3 Traitz Lauren

Wk 3 Picture

 

This week’s discussion regarding shukke or “leaving the house” made me think deeply about if I possess the drive to depart, to disconnect from those conditional features – school, family, money, politics ­­– which seem so constricting and yet, so defining. This is a traditionally Buddhist practice in which, as Professor Inouye describes in his book, “you could shave your head, don simple robes, and make vows to live differently, even ascetically, within a community of Buddhist believers or, in some cases, in relative isolation” (Inouye, 40). Nonetheless, I do not think the desire to leave behind our weighty engagements is particular to Buddhism. Indeed, I feel a strong desire to depart, to reconnect with the Earth, to re-learn myself (or whatever is left behind) for motivations other than morality. In Hojoki, Kamo-no-Chomei fulfills shukke after witnessing the evanescence of life in the form of natural catastrophe and political instability. He seems jaded with societal life when he asks himself: “where should we live?/And how?//Where to find/a place to rest a while?” (Chomei, 58). I can relate to the sensation of restlessness when surrounded by man-made constructs. When I have not been in a natural setting for some time, the relief at returning (when going on a hike, for example) is immense.

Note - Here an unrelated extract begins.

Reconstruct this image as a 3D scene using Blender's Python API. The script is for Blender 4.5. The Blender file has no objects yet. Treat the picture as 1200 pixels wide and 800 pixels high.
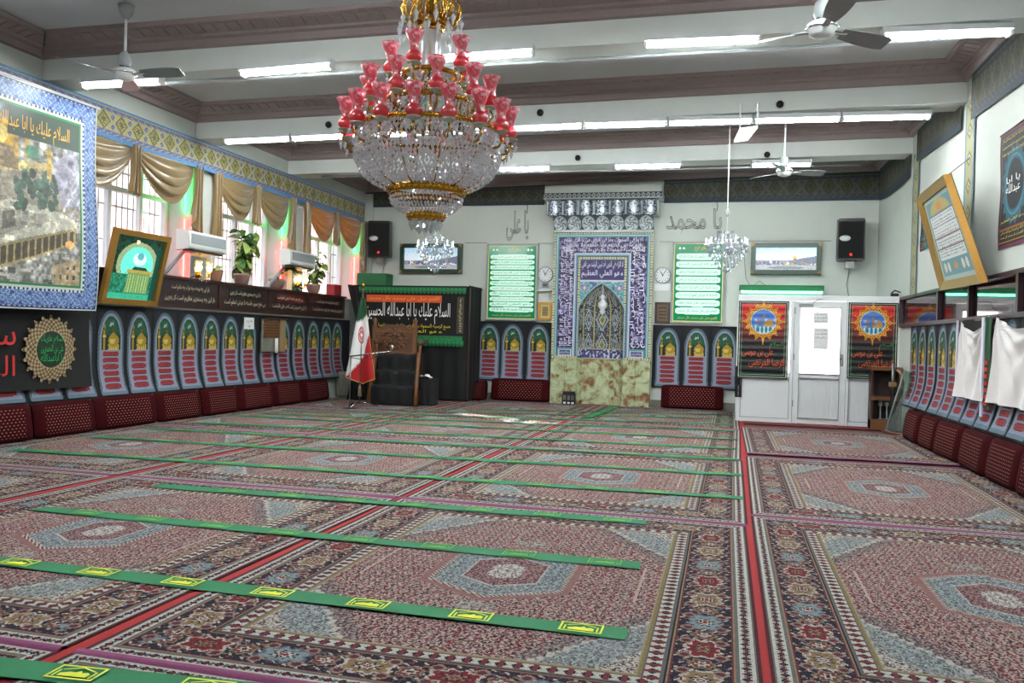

After easing in to the natural surroundings, suddenly I am not a student, a daughter, a girlfriend, an American, an employee–I just am. Thus I must agree with Chomei when he elegantly writes: “A place of beauty/has no owner./So there is nothing/to spoil the pleasure” (Chomei, 67). The problem with the pull to retreat, to reacquaint with the evanescent, inconstant self, is that I also possess a drive to remain, to work to provide this liberation to others, socially and spiritually. In a sense it feels like my duty. So I can also relate to Chomei’s final doubts when addressing himself: “But though you appear/to be a monk/your heart is soaked in sin” (Chomei, 77).